I think I'm using GNU's grep because the last line reads

User Commands                    GNU grep 2.16                         GREP(1)  

So, then, why does $ echo aa | grep a{2} fail to output anything while including -E works as expected?

2 Answers 2


The subtlety here is that while there is no difference in functionality, there is a difference in syntax. In particular:

  • in BRE, { and } are literal unless escaped, in which case they denote a quantifier expression


  • in ERE, { and } enclose quantifiers unless they are escaped, in which case they are literal.

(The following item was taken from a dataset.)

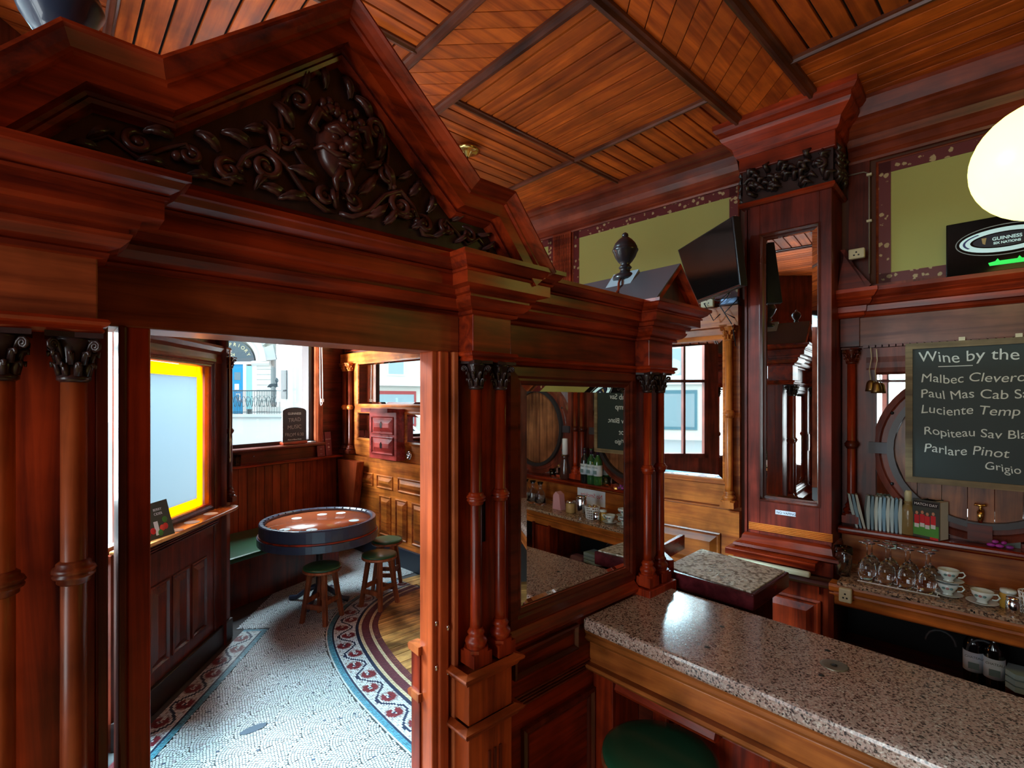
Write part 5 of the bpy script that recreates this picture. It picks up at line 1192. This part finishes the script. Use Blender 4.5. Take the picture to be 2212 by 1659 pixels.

$ echo aa | grep 'a\{2\}'    # BRE

$ echo aa | grep -E 'a{2}'   # ERE

If you don't enclose the expression in quotes, then you will need to backslash-escape the backslashes to prevent the shell from expanding them:

$ echo aa | grep a\\{2\\}    # BRE
  • Thank you. I think it takes a very permissive interpretation to say syntax has nothing to do with functionality, but I accept that save. You answered everything I needed.
    – grep
    Apr 17, 2019 at 22:20
  • @grep Indeed. I guess by "functionality" they mean "capability" (what it can do) rather than how it works.
    – Mikel
    Apr 18, 2019 at 3:29

See the section further down in the man page

Basic vs Extended Regular Expressions

   In basic regular expressions the meta-characters ?, +, {, |, (, and )
   lose their special meaning; instead use the backslashed versions \?,
   \+, \{, \|, \(, and \).
  • I actually saw a reference to this in another source, and it still doesn't work. echo aa | grep a\{2\} won't print anything.
    – grep
    Apr 17, 2019 at 22:16
  • What Mikel was saying was that echo aa | grep -E a{2} would happily work....
    – steve
    Apr 17, 2019 at 22:18
  • @steve I don't see that that what's that quote is saying.
    – grep
    Apr 17, 2019 at 22:18
  • @grep Your example doesn't work because your shell removes one level of escaping. You need echo aa | grep 'a\{2\}'
    – Mikel
    Apr 18, 2019 at 3:23
  • 1
    @grep Sorry for the terse answer, I was on my phone. Yes, like steve says, that's what the man page was saying, albeit not as clearly as maybe it should. There's also a sentence "The following description applies to extended regular expressions; differences for basic regular expressions are summarized afterwards." that introduces things, implying that -- where there is a difference between grep and grep -E, the descriptions apply to grep -E unless stated otherwise.